Children of the present day—especially children of parents in comfortable worldly circumstances—are far more likely than were their fathers and mothers to lack lessons of self-denial. The standard of living is very different now from a generation since. There were few parents in any community in this country fifty years ago who could buy whatever they wanted for their children; or, indeed, for themselves. There was no such freeness of purchases for children, for the table, for the house or the household, as is now common on every side. Children then did not expect a new suit of clothes every few months. Often they had old ones made over for them, from those of their parents or of their elder brothers and sisters. A present from the toy-shop or bookstore was a rarity in those days. There was not much choosing by children what they would eat as they sat down at the family table. There was still less of planning by them for a summer journey with their parents to a mountain or seaside resort. Self-denial, or more or less of personal privation, came as a necessity to almost every child in the younger days of many who are now on the stage of active life. But how different now!

The average child of the present generation receives more presents and more indulgences from his parents in any one year of his life than the average child of a generation ago received in all the years of his childhood. Because of this new standard, the child of to-day expects new things, as a matter of course; he asks for them, in the belief that he will receive them. In consequence of their abundance, he sets a smaller value upon them severally. It is not possible that he should think as highly of any one new thing, out of a hundred coming to him in rapid succession, as he would of the only gift of an entire year.

A boy of nowadays can hardly prize his new bicycle, or his “double-ripper” sled, after all the other presents he has received, as his father prized a little wagon made of a raisin-box, with wheels of ribbon-blocks, which was his only treasure in the line of locomotion. A little girl cannot have as profound enjoyment in her third wax doll of the year, with eyes which open and shut, as her mother had with her one clumsy doll of stuffed rags or of painted wood. A new child’s book was a wonder a generation since; it is now hardly more to one of our children than the evening paper is to the father of the family. It is now hard work to give a new sensation—or, at all events, to make a permanent impression—by the bestowal of a gift of any sort on a child. It would be far easier to surprise and to impress many a child by refusing to give to him what he asked for and expected; and that treatment would in some cases be greatly to a child’s advantage.

A distinctive feature of the child-training of the ancient Spartans was the rigid discipline of constant self-denial, to which the child was subjected from infancy onward. And this feature of child-training among that people had much to do with giving to the Spartans their distinguishing characteristics of simplicity of manners, of powers of endurance, and of dauntless bravery. The best primitive peoples everywhere have recognized the pre-eminent importance of this feature of child-training. Its neglect has come only with the growth in luxury among peoples of the highest material civilization. The question is an important one, whether it is well to lose all the advantages of this method of training, simply because it is not found to be a necessity as a means of sustaining physical life, where wealth abounds so freely.

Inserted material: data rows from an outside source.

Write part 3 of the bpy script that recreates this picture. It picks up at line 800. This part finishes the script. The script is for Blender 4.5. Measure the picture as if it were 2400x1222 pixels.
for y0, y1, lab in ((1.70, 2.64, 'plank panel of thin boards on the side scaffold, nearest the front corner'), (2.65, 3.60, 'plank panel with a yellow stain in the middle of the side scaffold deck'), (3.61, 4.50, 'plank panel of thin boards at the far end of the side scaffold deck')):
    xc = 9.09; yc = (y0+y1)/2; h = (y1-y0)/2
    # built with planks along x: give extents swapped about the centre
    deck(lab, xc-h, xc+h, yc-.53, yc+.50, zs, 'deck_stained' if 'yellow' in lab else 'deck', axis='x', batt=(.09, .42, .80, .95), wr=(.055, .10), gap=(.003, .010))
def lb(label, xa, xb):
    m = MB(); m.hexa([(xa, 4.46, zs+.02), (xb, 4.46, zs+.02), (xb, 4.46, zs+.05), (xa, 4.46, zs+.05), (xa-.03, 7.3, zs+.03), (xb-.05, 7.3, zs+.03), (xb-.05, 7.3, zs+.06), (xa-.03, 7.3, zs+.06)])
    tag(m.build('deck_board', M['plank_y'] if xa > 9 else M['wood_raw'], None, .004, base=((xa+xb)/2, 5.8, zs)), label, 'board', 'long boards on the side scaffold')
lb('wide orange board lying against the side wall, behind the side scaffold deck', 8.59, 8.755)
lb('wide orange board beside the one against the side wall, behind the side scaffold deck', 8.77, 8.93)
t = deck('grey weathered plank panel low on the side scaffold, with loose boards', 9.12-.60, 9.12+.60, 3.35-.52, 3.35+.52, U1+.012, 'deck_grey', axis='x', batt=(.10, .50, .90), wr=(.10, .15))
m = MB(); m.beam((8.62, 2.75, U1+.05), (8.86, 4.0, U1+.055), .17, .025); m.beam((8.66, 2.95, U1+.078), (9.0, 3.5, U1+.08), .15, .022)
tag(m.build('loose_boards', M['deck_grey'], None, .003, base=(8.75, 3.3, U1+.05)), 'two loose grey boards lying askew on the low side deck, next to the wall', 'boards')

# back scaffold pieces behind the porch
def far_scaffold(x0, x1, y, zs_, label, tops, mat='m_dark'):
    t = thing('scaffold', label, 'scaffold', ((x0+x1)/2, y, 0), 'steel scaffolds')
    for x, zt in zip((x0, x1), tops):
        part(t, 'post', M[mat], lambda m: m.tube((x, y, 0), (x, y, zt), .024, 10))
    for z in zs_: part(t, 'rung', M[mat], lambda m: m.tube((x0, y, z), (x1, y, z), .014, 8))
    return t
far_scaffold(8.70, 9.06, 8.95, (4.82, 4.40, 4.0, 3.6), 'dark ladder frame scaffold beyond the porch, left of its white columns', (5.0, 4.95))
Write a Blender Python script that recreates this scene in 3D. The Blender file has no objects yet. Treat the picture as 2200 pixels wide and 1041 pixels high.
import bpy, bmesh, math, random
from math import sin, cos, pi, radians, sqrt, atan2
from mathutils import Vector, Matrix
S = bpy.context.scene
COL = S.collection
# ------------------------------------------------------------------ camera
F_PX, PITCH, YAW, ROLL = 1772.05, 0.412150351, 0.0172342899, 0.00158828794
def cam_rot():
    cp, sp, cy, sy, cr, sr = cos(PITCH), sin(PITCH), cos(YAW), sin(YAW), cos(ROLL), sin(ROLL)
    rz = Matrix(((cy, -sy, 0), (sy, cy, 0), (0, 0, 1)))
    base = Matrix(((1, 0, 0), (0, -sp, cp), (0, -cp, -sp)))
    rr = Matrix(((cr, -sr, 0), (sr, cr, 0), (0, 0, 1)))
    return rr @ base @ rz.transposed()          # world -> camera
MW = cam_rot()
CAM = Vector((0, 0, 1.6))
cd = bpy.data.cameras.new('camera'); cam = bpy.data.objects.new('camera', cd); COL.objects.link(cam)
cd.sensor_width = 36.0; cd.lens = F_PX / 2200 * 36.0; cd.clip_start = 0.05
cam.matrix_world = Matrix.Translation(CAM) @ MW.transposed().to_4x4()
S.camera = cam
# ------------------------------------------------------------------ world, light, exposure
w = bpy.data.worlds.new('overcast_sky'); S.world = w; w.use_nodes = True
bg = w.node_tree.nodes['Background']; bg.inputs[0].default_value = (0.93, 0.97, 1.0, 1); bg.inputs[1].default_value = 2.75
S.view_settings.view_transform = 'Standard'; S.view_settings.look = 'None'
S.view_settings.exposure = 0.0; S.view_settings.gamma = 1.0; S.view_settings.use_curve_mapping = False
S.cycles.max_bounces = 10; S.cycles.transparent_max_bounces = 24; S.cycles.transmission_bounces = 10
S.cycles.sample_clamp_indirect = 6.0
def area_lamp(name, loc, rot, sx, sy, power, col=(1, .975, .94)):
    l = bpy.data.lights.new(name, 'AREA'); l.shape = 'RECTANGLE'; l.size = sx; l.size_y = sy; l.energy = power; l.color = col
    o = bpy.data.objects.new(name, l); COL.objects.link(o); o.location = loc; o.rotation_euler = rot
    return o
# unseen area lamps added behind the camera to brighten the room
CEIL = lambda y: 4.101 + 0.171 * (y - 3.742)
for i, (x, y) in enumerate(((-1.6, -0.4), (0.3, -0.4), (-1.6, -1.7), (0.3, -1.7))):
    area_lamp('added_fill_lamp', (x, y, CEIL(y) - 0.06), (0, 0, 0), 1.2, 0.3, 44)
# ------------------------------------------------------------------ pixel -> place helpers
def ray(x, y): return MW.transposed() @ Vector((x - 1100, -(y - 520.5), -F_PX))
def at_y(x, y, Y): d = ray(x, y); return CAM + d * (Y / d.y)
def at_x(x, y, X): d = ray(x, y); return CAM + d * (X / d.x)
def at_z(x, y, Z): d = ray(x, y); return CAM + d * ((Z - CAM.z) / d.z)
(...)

It is not that a child is to be denied what he wants, merely for the sake of the denial itself; but it is that a child ought not to have what he wants merely because he wants it. It is not that there is a necessary gain in a denial to a child; but it is that when a denial to a child is necessary, there is an added gain to him through his finding that he must do without what he longs for. It is every parent’s duty to deny a child many things which he wants; to teach him that he must get along without a great many things which seem very desirable; to train him to self-denial and endurance, at the table, in the play-room; with companions, and away from them: and the doing of this duty by the parent brings a sure advantage to the child. Whatever else he has, a child ought not to lack this element of a wise training.